— Begin Dataset content —
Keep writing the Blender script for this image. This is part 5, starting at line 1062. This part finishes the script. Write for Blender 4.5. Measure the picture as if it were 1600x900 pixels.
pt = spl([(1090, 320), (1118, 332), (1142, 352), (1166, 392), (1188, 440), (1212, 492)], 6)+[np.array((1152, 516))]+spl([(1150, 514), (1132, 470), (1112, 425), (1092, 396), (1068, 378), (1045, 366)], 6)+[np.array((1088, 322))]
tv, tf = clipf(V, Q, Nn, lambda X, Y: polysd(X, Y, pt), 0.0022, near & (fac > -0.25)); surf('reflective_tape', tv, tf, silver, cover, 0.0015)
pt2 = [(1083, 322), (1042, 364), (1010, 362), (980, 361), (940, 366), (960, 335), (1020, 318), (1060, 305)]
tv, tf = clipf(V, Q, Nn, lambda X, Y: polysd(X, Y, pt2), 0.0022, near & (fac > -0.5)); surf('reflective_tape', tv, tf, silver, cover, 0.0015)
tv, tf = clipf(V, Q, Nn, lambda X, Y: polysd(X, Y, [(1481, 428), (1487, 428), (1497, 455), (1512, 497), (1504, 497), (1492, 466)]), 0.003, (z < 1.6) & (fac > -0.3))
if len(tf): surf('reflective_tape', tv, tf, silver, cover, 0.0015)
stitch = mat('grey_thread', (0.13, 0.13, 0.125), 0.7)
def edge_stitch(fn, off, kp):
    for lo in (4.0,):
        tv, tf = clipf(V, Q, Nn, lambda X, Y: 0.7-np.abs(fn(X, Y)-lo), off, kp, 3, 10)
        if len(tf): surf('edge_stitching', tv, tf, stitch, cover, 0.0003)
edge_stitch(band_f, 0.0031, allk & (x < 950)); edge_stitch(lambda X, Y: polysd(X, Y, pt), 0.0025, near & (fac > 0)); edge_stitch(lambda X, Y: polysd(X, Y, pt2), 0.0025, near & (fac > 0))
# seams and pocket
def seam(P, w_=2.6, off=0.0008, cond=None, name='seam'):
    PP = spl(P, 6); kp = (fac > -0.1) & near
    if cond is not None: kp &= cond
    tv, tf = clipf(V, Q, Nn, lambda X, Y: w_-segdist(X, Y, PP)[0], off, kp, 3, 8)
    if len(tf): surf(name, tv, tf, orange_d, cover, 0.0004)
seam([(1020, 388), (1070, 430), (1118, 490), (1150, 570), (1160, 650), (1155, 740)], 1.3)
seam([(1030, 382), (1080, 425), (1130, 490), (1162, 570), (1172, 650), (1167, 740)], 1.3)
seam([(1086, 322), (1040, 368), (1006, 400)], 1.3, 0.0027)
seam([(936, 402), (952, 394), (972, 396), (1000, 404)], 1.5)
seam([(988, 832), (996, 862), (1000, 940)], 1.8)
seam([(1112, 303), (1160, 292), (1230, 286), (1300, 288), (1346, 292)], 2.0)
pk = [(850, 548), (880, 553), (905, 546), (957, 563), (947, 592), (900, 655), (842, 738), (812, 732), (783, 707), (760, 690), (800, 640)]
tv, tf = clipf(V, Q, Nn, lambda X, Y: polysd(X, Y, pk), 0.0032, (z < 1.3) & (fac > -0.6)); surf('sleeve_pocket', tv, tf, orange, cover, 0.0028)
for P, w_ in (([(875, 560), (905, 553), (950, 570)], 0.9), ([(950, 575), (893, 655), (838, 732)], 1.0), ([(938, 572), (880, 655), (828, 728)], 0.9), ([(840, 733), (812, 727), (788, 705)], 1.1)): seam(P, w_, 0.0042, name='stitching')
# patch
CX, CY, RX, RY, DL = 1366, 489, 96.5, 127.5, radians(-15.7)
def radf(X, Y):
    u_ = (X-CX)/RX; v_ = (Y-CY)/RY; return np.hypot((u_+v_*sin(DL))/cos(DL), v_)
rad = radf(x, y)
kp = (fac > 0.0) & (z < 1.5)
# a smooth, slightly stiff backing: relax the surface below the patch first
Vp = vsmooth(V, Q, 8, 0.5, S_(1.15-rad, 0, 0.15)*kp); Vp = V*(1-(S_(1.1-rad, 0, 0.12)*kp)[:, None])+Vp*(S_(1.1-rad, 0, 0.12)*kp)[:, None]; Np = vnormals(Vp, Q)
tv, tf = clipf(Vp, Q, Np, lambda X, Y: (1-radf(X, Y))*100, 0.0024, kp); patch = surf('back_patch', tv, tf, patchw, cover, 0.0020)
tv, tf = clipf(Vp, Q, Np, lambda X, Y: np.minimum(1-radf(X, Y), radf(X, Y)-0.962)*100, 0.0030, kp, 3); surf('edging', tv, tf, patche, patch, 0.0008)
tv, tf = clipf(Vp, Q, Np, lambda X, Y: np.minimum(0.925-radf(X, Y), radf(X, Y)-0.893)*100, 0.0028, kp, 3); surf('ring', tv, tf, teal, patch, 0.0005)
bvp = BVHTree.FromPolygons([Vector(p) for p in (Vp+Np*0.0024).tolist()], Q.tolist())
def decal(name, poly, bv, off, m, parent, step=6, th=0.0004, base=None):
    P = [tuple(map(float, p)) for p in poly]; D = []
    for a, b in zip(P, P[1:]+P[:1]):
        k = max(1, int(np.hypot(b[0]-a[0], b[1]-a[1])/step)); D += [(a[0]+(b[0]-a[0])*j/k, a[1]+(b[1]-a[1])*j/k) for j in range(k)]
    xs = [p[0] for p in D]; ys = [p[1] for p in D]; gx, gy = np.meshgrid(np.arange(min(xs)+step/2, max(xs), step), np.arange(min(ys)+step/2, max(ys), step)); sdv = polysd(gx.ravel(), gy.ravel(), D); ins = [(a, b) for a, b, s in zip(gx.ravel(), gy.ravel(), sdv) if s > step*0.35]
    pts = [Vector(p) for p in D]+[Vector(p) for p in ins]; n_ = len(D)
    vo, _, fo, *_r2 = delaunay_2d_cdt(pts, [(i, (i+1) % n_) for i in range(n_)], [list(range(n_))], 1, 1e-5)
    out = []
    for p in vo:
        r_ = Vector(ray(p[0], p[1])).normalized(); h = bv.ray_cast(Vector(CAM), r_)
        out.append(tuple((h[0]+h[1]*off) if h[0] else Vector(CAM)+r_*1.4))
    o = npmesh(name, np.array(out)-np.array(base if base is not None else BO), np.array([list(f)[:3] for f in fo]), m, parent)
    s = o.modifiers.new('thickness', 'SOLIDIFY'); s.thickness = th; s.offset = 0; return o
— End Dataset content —
From the first line to the last, retype the data exactly.

Keep writing the Blender script for this image. This is part 5, starting at line 1062. This part finishes the script. Write for Blender 4.5. Measure the picture as if it were 1600x900 pixels.
pt = spl([(1090, 320), (1118, 332), (1142, 352), (1166, 392), (1188, 440), (1212, 492)], 6)+[np.array((1152, 516))]+spl([(1150, 514), (1132, 470), (1112, 425), (1092, 396), (1068, 378), (1045, 366)], 6)+[np.array((1088, 322))]
tv, tf = clipf(V, Q, Nn, lambda X, Y: polysd(X, Y, pt), 0.0022, near & (fac > -0.25)); surf('reflective_tape', tv, tf, silver, cover, 0.0015)
pt2 = [(1083, 322), (1042, 364), (1010, 362), (980, 361), (940, 366), (960, 335), (1020, 318), (1060, 305)]
tv, tf = clipf(V, Q, Nn, lambda X, Y: polysd(X, Y, pt2), 0.0022, near & (fac > -0.5)); surf('reflective_tape', tv, tf, silver, cover, 0.0015)
tv, tf = clipf(V, Q, Nn, lambda X, Y: polysd(X, Y, [(1481, 428), (1487, 428), (1497, 455), (1512, 497), (1504, 497), (1492, 466)]), 0.003, (z < 1.6) & (fac > -0.3))
if len(tf): surf('reflective_tape', tv, tf, silver, cover, 0.0015)
stitch = mat('grey_thread', (0.13, 0.13, 0.125), 0.7)
def edge_stitch(fn, off, kp):
    for lo in (4.0,):
        tv, tf = clipf(V, Q, Nn, lambda X, Y: 0.7-np.abs(fn(X, Y)-lo), off, kp, 3, 10)
        if len(tf): surf('edge_stitching', tv, tf, stitch, cover, 0.0003)
edge_stitch(band_f, 0.0031, allk & (x < 950)); edge_stitch(lambda X, Y: polysd(X, Y, pt), 0.0025, near & (fac > 0)); edge_stitch(lambda X, Y: polysd(X, Y, pt2), 0.0025, near & (fac > 0))
# seams and pocket
def seam(P, w_=2.6, off=0.0008, cond=None, name='seam'):
    PP = spl(P, 6); kp = (fac > -0.1) & near
    if cond is not None: kp &= cond
    tv, tf = clipf(V, Q, Nn, lambda X, Y: w_-segdist(X, Y, PP)[0], off, kp, 3, 8)
    if len(tf): surf(name, tv, tf, orange_d, cover, 0.0004)
seam([(1020, 388), (1070, 430), (1118, 490), (1150, 570), (1160, 650), (1155, 740)], 1.3)
seam([(1030, 382), (1080, 425), (1130, 490), (1162, 570), (1172, 650), (1167, 740)], 1.3)
seam([(1086, 322), (1040, 368), (1006, 400)], 1.3, 0.0027)
seam([(936, 402), (952, 394), (972, 396), (1000, 404)], 1.5)
seam([(988, 832), (996, 862), (1000, 940)], 1.8)
seam([(1112, 303), (1160, 292), (1230, 286), (1300, 288), (1346, 292)], 2.0)
pk = [(850, 548), (880, 553), (905, 546), (957, 563), (947, 592), (900, 655), (842, 738), (812, 732), (783, 707), (760, 690), (800, 640)]
tv, tf = clipf(V, Q, Nn, lambda X, Y: polysd(X, Y, pk), 0.0032, (z < 1.3) & (fac > -0.6)); surf('sleeve_pocket', tv, tf, orange, cover, 0.0028)
for P, w_ in (([(875, 560), (905, 553), (950, 570)], 0.9), ([(950, 575), (893, 655), (838, 732)], 1.0), ([(938, 572), (880, 655), (828, 728)], 0.9), ([(840, 733), (812, 727), (788, 705)], 1.1)): seam(P, w_, 0.0042, name='stitching')
# patch
CX, CY, RX, RY, DL = 1366, 489, 96.5, 127.5, radians(-15.7)
def radf(X, Y):
    u_ = (X-CX)/RX; v_ = (Y-CY)/RY; return np.hypot((u_+v_*sin(DL))/cos(DL), v_)
rad = radf(x, y)
kp = (fac > 0.0) & (z < 1.5)
# a smooth, slightly stiff backing: relax the surface below the patch first
Vp = vsmooth(V, Q, 8, 0.5, S_(1.15-rad, 0, 0.15)*kp); Vp = V*(1-(S_(1.1-rad, 0, 0.12)*kp)[:, None])+Vp*(S_(1.1-rad, 0, 0.12)*kp)[:, None]; Np = vnormals(Vp, Q)
tv, tf = clipf(Vp, Q, Np, lambda X, Y: (1-radf(X, Y))*100, 0.0024, kp); patch = surf('back_patch', tv, tf, patchw, cover, 0.0020)
tv, tf = clipf(Vp, Q, Np, lambda X, Y: np.minimum(1-radf(X, Y), radf(X, Y)-0.962)*100, 0.0030, kp, 3); surf('edging', tv, tf, patche, patch, 0.0008)
tv, tf = clipf(Vp, Q, Np, lambda X, Y: np.minimum(0.925-radf(X, Y), radf(X, Y)-0.893)*100, 0.0028, kp, 3); surf('ring', tv, tf, teal, patch, 0.0005)
bvp = BVHTree.FromPolygons([Vector(p) for p in (Vp+Np*0.0024).tolist()], Q.tolist())
def decal(name, poly, bv, off, m, parent, step=6, th=0.0004, base=None):
    P = [tuple(map(float, p)) for p in poly]; D = []
    for a, b in zip(P, P[1:]+P[:1]):
        k = max(1, int(np.hypot(b[0]-a[0], b[1]-a[1])/step)); D += [(a[0]+(b[0]-a[0])*j/k, a[1]+(b[1]-a[1])*j/k) for j in range(k)]
    xs = [p[0] for p in D]; ys = [p[1] for p in D]; gx, gy = np.meshgrid(np.arange(min(xs)+step/2, max(xs), step), np.arange(min(ys)+step/2, max(ys), step)); sdv = polysd(gx.ravel(), gy.ravel(), D); ins = [(a, b) for a, b, s in zip(gx.ravel(), gy.ravel(), sdv) if s > step*0.35]
    pts = [Vector(p) for p in D]+[Vector(p) for p in ins]; n_ = len(D)
    vo, _, fo, *_r2 = delaunay_2d_cdt(pts, [(i, (i+1) % n_) for i in range(n_)], [list(range(n_))], 1, 1e-5)
    out = []
    for p in vo:
        r_ = Vector(ray(p[0], p[1])).normalized(); h = bv.ray_cast(Vector(CAM), r_)
        out.append(tuple((h[0]+h[1]*off) if h[0] else Vector(CAM)+r_*1.4))
    o = npmesh(name, np.array(out)-np.array(base if base is not None else BO), np.array([list(f)[:3] for f in fo]), m, parent)
    s = o.modifiers.new('thickness', 'SOLIDIFY'); s.thickness = th; s.offset = 0; return o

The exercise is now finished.